▶ Set exercise: Exactly the lines from the start of the data through the line containing "R = math.radians" should be output, with both ends kept and nothing added.

▶ Dataset section:
_ _ _ _
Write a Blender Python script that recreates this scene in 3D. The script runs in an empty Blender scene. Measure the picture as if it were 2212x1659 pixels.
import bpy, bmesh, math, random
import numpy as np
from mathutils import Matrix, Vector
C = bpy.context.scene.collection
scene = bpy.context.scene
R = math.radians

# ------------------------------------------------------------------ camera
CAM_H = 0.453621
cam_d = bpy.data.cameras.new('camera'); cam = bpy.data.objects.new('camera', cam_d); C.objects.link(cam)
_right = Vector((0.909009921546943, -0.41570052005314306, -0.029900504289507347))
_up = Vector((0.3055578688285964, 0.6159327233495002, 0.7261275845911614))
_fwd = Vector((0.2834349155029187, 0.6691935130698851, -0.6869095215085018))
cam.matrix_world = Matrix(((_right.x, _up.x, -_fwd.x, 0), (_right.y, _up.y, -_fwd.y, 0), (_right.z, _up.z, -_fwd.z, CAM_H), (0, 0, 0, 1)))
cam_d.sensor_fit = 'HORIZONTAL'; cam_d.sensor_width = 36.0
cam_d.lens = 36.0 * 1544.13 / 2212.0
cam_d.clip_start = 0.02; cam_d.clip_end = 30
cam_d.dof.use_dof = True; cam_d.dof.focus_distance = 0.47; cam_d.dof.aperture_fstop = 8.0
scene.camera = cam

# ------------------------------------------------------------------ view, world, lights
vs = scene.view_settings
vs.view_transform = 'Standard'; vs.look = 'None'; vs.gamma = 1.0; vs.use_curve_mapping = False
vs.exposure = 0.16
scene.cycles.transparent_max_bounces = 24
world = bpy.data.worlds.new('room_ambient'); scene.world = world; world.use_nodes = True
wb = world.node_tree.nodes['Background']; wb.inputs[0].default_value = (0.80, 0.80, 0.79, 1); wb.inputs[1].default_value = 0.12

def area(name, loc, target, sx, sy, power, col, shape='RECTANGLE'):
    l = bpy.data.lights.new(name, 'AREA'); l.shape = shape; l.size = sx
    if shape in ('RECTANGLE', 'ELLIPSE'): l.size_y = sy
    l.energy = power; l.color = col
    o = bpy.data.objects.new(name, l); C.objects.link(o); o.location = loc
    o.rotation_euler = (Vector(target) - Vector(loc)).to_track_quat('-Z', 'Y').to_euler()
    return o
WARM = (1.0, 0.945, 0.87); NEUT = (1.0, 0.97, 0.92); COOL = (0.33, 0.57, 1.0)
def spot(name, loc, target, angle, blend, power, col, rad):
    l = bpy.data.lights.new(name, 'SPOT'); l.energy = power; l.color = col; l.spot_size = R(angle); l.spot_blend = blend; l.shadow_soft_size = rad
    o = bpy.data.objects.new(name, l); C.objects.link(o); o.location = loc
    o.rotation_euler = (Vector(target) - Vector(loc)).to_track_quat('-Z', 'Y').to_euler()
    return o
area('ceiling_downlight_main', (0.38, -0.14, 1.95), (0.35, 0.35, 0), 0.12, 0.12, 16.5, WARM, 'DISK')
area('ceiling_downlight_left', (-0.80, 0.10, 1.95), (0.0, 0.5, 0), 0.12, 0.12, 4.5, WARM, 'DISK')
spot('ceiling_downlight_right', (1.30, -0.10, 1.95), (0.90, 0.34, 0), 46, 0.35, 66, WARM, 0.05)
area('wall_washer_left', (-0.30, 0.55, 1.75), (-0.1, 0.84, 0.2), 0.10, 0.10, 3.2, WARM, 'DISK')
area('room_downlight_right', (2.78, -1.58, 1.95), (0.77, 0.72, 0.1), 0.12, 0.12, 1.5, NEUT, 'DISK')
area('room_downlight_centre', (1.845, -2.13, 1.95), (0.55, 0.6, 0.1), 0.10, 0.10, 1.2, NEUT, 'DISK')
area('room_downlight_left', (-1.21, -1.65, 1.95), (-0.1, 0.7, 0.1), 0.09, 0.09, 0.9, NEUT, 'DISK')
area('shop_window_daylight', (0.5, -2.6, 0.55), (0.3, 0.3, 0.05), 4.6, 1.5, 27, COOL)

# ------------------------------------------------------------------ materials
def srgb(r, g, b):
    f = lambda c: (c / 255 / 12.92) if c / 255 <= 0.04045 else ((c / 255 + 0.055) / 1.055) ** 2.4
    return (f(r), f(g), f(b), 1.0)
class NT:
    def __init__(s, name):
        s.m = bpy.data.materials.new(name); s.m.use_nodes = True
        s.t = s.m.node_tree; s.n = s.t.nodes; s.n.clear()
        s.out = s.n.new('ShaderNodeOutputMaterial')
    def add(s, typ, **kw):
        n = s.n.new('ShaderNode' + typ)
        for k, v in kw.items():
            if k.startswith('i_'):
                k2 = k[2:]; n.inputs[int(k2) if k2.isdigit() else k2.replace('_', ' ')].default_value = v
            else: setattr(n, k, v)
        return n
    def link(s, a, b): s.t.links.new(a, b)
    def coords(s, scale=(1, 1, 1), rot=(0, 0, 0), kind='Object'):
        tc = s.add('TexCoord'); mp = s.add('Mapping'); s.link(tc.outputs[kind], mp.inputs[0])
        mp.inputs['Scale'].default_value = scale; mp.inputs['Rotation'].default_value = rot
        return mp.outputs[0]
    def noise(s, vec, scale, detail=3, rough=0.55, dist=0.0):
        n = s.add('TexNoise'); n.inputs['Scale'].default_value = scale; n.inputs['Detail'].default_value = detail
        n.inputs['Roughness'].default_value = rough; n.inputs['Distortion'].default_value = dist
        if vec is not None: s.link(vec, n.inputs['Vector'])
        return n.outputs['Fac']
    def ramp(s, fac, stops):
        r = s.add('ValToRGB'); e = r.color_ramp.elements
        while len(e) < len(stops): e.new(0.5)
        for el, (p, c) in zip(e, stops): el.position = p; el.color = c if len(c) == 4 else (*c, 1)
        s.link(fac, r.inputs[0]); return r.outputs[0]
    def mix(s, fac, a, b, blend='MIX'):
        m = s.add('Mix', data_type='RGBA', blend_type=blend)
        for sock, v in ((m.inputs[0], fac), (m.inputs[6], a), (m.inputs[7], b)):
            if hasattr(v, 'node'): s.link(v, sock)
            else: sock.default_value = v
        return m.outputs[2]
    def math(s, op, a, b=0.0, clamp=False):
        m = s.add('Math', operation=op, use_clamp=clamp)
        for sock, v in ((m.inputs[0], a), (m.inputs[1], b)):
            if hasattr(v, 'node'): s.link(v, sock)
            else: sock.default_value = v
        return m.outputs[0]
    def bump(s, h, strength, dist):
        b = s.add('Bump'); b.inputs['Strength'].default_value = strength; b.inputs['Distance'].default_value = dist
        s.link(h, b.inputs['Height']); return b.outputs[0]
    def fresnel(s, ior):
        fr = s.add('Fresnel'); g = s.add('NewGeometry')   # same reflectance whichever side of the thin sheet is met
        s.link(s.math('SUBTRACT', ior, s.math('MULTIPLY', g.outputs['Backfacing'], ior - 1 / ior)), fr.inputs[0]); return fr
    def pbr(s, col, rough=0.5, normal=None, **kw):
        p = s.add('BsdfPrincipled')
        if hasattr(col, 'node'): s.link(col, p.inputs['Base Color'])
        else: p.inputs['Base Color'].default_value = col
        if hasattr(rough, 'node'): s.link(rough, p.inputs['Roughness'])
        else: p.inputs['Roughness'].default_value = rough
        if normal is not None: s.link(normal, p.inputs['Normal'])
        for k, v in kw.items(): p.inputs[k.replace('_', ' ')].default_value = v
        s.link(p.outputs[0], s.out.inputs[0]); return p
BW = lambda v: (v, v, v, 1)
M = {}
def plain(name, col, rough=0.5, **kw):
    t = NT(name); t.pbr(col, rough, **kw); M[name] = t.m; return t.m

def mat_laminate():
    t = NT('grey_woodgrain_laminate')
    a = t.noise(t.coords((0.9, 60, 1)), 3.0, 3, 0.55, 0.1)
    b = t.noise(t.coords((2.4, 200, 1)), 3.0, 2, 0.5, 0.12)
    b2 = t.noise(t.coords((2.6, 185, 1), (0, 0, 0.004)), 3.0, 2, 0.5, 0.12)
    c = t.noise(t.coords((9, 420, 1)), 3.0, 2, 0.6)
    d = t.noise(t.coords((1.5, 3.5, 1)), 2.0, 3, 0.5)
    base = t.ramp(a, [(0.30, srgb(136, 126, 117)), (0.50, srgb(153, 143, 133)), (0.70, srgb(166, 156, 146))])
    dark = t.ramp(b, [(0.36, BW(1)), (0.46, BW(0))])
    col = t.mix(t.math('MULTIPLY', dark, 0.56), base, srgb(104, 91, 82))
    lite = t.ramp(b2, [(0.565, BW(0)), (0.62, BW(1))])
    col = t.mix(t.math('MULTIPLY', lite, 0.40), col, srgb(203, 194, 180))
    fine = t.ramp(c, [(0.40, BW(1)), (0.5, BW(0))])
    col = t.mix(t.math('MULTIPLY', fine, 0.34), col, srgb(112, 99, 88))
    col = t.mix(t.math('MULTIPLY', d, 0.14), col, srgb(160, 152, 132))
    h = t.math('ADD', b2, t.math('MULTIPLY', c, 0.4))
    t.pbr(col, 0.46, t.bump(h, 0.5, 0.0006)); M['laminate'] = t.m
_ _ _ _
▶ Correct result:
Write a Blender Python script that recreates this scene in 3D. The script runs in an empty Blender scene. Measure the picture as if it were 2212x1659 pixels.
import bpy, bmesh, math, random
import numpy as np
from mathutils import Matrix, Vector
C = bpy.context.scene.collection
scene = bpy.context.scene
R = math.radians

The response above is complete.